### Excerpted data
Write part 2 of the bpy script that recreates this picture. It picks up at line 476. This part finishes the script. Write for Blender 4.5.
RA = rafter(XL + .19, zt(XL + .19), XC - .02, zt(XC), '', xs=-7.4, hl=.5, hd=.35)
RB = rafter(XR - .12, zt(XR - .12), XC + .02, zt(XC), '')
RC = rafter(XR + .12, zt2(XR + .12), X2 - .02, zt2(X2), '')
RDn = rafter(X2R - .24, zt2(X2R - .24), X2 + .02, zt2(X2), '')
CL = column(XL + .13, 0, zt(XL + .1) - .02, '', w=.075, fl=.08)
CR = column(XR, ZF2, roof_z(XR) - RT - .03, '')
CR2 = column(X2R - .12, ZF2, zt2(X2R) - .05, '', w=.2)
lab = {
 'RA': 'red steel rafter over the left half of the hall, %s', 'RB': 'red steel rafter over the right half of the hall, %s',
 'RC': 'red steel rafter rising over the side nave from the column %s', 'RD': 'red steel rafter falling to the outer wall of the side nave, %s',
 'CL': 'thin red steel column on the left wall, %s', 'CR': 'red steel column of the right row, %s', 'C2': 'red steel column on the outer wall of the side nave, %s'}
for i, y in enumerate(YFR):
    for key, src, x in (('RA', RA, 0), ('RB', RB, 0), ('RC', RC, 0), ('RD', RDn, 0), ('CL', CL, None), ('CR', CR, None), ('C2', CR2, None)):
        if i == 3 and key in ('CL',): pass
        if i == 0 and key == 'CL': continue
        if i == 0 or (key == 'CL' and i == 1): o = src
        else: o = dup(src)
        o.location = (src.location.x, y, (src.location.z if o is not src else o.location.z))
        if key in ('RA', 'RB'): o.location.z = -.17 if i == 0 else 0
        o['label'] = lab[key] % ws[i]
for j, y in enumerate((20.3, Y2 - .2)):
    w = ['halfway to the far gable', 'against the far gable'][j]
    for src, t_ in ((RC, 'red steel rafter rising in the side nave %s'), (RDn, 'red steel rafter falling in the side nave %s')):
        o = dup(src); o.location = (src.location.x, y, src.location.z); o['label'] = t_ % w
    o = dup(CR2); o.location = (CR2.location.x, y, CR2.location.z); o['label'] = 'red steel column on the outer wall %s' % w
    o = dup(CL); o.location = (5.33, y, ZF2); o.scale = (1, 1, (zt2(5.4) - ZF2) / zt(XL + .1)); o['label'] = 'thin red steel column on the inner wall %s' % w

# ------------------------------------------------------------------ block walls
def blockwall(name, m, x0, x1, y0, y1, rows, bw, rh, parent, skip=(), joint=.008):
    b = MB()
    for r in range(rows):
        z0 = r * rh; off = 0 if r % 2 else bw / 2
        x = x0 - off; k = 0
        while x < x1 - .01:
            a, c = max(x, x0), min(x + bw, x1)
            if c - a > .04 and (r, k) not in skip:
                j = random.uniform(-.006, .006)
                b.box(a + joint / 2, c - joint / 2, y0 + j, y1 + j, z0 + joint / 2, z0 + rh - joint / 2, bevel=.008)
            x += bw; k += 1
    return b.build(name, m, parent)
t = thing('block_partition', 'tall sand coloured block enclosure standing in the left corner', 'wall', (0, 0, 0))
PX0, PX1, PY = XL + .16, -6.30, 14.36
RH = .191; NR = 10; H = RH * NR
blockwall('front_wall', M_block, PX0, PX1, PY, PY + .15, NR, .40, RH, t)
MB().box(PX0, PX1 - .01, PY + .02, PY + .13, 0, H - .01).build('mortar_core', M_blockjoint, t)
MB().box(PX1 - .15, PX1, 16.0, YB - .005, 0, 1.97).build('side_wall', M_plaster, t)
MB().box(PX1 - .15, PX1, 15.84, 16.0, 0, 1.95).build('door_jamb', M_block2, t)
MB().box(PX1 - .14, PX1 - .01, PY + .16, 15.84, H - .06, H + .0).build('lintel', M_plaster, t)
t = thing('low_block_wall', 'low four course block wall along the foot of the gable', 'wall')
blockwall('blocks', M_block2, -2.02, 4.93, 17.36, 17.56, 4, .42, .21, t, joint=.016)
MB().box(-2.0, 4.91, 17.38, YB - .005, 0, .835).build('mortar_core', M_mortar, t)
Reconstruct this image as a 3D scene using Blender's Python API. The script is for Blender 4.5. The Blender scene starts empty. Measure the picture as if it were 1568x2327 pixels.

### Directions for this task
Each line of the material should be duplicated exactly, please.

### Exercise result
Write part 2 of the bpy script that recreates this picture. It picks up at line 476. This part finishes the script. Write for Blender 4.5.
RA = rafter(XL + .19, zt(XL + .19), XC - .02, zt(XC), '', xs=-7.4, hl=.5, hd=.35)
RB = rafter(XR - .12, zt(XR - .12), XC + .02, zt(XC), '')
RC = rafter(XR + .12, zt2(XR + .12), X2 - .02, zt2(X2), '')
RDn = rafter(X2R - .24, zt2(X2R - .24), X2 + .02, zt2(X2), '')
CL = column(XL + .13, 0, zt(XL + .1) - .02, '', w=.075, fl=.08)
CR = column(XR, ZF2, roof_z(XR) - RT - .03, '')
CR2 = column(X2R - .12, ZF2, zt2(X2R) - .05, '', w=.2)
lab = {
 'RA': 'red steel rafter over the left half of the hall, %s', 'RB': 'red steel rafter over the right half of the hall, %s',
 'RC': 'red steel rafter rising over the side nave from the column %s', 'RD': 'red steel rafter falling to the outer wall of the side nave, %s',
 'CL': 'thin red steel column on the left wall, %s', 'CR': 'red steel column of the right row, %s', 'C2': 'red steel column on the outer wall of the side nave, %s'}
for i, y in enumerate(YFR):
    for key, src, x in (('RA', RA, 0), ('RB', RB, 0), ('RC', RC, 0), ('RD', RDn, 0), ('CL', CL, None), ('CR', CR, None), ('C2', CR2, None)):
        if i == 3 and key in ('CL',): pass
        if i == 0 and key == 'CL': continue
        if i == 0 or (key == 'CL' and i == 1): o = src
        else: o = dup(src)
        o.location = (src.location.x, y, (src.location.z if o is not src else o.location.z))
        if key in ('RA', 'RB'): o.location.z = -.17 if i == 0 else 0
        o['label'] = lab[key] % ws[i]
for j, y in enumerate((20.3, Y2 - .2)):
    w = ['halfway to the far gable', 'against the far gable'][j]
    for src, t_ in ((RC, 'red steel rafter rising in the side nave %s'), (RDn, 'red steel rafter falling in the side nave %s')):
        o = dup(src); o.location = (src.location.x, y, src.location.z); o['label'] = t_ % w
    o = dup(CR2); o.location = (CR2.location.x, y, CR2.location.z); o['label'] = 'red steel column on the outer wall %s' % w
    o = dup(CL); o.location = (5.33, y, ZF2); o.scale = (1, 1, (zt2(5.4) - ZF2) / zt(XL + .1)); o['label'] = 'thin red steel column on the inner wall %s' % w

# ------------------------------------------------------------------ block walls
def blockwall(name, m, x0, x1, y0, y1, rows, bw, rh, parent, skip=(), joint=.008):
    b = MB()
    for r in range(rows):
        z0 = r * rh; off = 0 if r % 2 else bw / 2
        x = x0 - off; k = 0
        while x < x1 - .01:
            a, c = max(x, x0), min(x + bw, x1)
            if c - a > .04 and (r, k) not in skip:
                j = random.uniform(-.006, .006)
                b.box(a + joint / 2, c - joint / 2, y0 + j, y1 + j, z0 + joint / 2, z0 + rh - joint / 2, bevel=.008)
            x += bw; k += 1
    return b.build(name, m, parent)
t = thing('block_partition', 'tall sand coloured block enclosure standing in the left corner', 'wall', (0, 0, 0))
PX0, PX1, PY = XL + .16, -6.30, 14.36
RH = .191; NR = 10; H = RH * NR
blockwall('front_wall', M_block, PX0, PX1, PY, PY + .15, NR, .40, RH, t)
MB().box(PX0, PX1 - .01, PY + .02, PY + .13, 0, H - .01).build('mortar_core', M_blockjoint, t)
MB().box(PX1 - .15, PX1, 16.0, YB - .005, 0, 1.97).build('side_wall', M_plaster, t)
MB().box(PX1 - .15, PX1, 15.84, 16.0, 0, 1.95).build('door_jamb', M_block2, t)
MB().box(PX1 - .14, PX1 - .01, PY + .16, 15.84, H - .06, H + .0).build('lintel', M_plaster, t)
t = thing('low_block_wall', 'low four course block wall along the foot of the gable', 'wall')
blockwall('blocks', M_block2, -2.02, 4.93, 17.36, 17.56, 4, .42, .21, t, joint=.016)
MB().box(-2.0, 4.91, 17.38, YB - .005, 0, .835).build('mortar_core', M_mortar, t)
Reconstruct this image as a 3D scene using Blender's Python API. The script is for Blender 4.5. The Blender scene starts empty. Measure the picture as if it were 1568x2327 pixels.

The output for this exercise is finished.